Notre projet consiste à inviter celles et ceux qui participeront aux festivités en l’honneur de ce triple jubilé à se laisser émouvoir par cette vie et cette légende parce qu’il y va d’une puissante expérience de résonance qui peut elle-même résonner en nous. Dans le prolongement de la légende décodée de cette façon, nous proposerons de chercher dans le passé et le présent les autres expériences, religieuses et non religieuses, de conversion radicale suscitées par des relations de résonance.

Le terme de résonance que nous retenons dans notre narratif -nous ne disons pas « avec saint Hubert », mais « en résonance » avec lui- invite à prendre conscience de ce qui nous tient à la fois éloigné et relié à la vie et à la légende du saint. En articulant la distance avec la proximité, il invite à la curiosité. La vie et la légende de saint Hubert remontent à un passé lointain, mais elles peuvent encore résonner aux oreilles de nos contemporains, qu’ils soient croyants ou non, si l’on mesure bien à la fois la radicalité du changement de voie qui a été imputé à saint Hubert à son époque et la radicalité du changement de voie auquel notre société devrait se résoudre pour relever tous les grands défis auxquels elle fait face.

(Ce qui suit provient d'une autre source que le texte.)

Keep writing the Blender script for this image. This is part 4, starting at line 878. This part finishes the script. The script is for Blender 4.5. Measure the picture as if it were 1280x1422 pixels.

Le premier artiste qui nous a rejoint est José Léonard. C’est à lui que nous devons notre logo et l'illustration de notre thème. Nous lui adressons nos remerciements les plus chaleureux. C’est aussi lui qui a dessiné des roses à la façon de Pierre-Joseph Redouté, l’illustre peintre des roses natif de Saint-Hubert. Ses dessins seront affichés dans les commerces de la ville dès 2025.

1 Cfr Hartmut ROSA, Résonance. Une sociologie de la relation au monde (trad. fr.), Paris, La Découverte, 2018.

2 Hartmut ROSA, Pourquoi la démocratie a besoin de la religion (trad. fr.), Paris, La Découverte, 2023, p. 59.

3 Ibidem, p. 62-64.

4 Hartmut ROSA, Résonance. Une sociologie de la relation au monde, op. cit., p. 523.